Журнал «Вокруг Света» №01 за 1983 год - страница 47

стр.

Смертная угроза слышалась в словах коменданта. И сомненье взяло Михаилу — в самом ли деле руда гожая, ведь она с примесью? Да нет же, ошибки быть не может: гожая. И уголье отменное. Но комендант настаивает на своем. Что ж, он поедет снова. Поедет и докажет Козлову, какая это руда, а потом и за уголье примется.

— И тогда казна заплатит мне за находку? Ибо пропадаю безденежно голодной смертью. Им тоже, друзьякам моим.

— Ты о тех меньше заботься. Подумай прежде о себе. Тебя покамест кормить буду. А там, гляди, и плату получишь. Ежели заработаешь, конечно.

До зимы держали Михаилу в Томске. Зимой же прибыл в Томск обещанный Козловым местный умелец. Прибыл он с Урала, с Каменского государевого завода (ныне город Каменск-Уральский Свердловской области), и назвался Федором Инютиным. Это действительно был славный умелец — Михаила слышал о нем — и пришелся, когда познакомились, Михаиле по душе. Человек этот был скуп на слово, тих и благообразен.

— Проверь сани, голубь, — обронил он как-то Михаиле. — Поедем на Алей-речку сызнова...

Те же места, где были вместе со Степаном и Федором. Встречался Инютин с теми же людьми, но видел Михаила — были те люди теперь ласковей, говорливей с рудознатцами. У того же приказчика Коркинской слободы Константина Захарова прожили чуть ли не месяц. В сладости прожили и сытости. К рудному месту Федор Инютин как будто остыл, в разговорах поминал его редко. Михаила вежливо напомнил, Инютин промолчал, подождал день-другой, наконец поехали.

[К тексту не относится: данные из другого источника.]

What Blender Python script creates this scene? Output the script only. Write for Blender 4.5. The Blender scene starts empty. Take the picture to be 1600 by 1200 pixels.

Больших трудов набрать руды на известном месторождении не представляло. Вскоре вернулись в Томск. Тут и комендант Козлов стал поприветливей, не кричал больше на Михаилу, не грозился — напротив, распорядился выдать Михаиле жалованье — хлебом, мукою и деньгами. И даже — как в насмешку — стал называть Михаилу «казачьим сыном» и повелел всем иным людям в приказной палате называть и «писать его в бумагах» тем же прозвищем. Михаиле сказал, что делает это с ведома вице-губернатора Петрово-Солового.

Догадывался Михаила: объегоривают его. А может, не только его? — поди узнай. Здесь на тысячи верст кругом один хозяин, Василий Козлов. И, чувствуется, сам вице-губернатор с ним заодно. И этот — Федор Инютин — тоже. «Что ж,— подумал Михаила,— плетью обуха не перешибешь — иной инструмент для этого нужен, а его покамест нету». Решил покориться. И деньги, и хлебное жалованье, и новое, пусть шутейное, прозвище «сына казачьего» — все с руки человеку подневольному. Надежно припрятал Михаила часть заработка, помня ежечасно: дома из каждого угла глядит пустыми глазницами проклятая нужда. Жил в Томске на постоялом дворе будто бы вольно, однако чувствовал себя словно скованным по рукам и ногам. Дважды намекал Козлову о том, что пора бы, дескать, и домой возвернуться — помещица Фекла Селиванова может разгневаться, да комендант лишь посмеивался над его страхами.

Тем временем в далекой Москве крепко допытывали доставленных туда по «слову и делу» Степана Костылева и Федора Комарова. Они стояли на своем, помня Михайлово: «Руда гожая, ох, гожая, друзьяки!» — и показывали в доказательство образцы той руды своим допытчикам. Судьи вертели в руках ту руду и так и сяк, призывали на помощь московских знающих пробиреров, верили и не верили. Иные из пробирных мастеров хвалили минерал, другие сомневались — уж больно необычной выглядела сибирская руда.

А она и не могла выглядеть иначе. Все трое, Степан Костылев, Федор Комаров и Михаила Волков, открыли знаменитое месторождение медно-серебряных колыванских руд, которое со временем (с 1726 года) приберет к рукам частный уральский горнопромышленник Демидов (кстати, выдаст ему это месторождение Ф. Инютин), а затем отнимет его у Демидова сама государыня-императрица Анна Иоанновна. Она так и напишет в инструкции Татищеву, который будет послан ею на Урал: «Ежели усмотрите, что заводы и рудные места Демидова, особенно колывано-воскресенские, где есть серебро, для пользы нашей надобно взять на нас, государыню-императрицу, то оные заводы и рудные места у него, Демидова, отнять». Руда и в самом деле была необычна, и ее в реестрах числили «рудой железной из Томского уезда заявителя Волкова».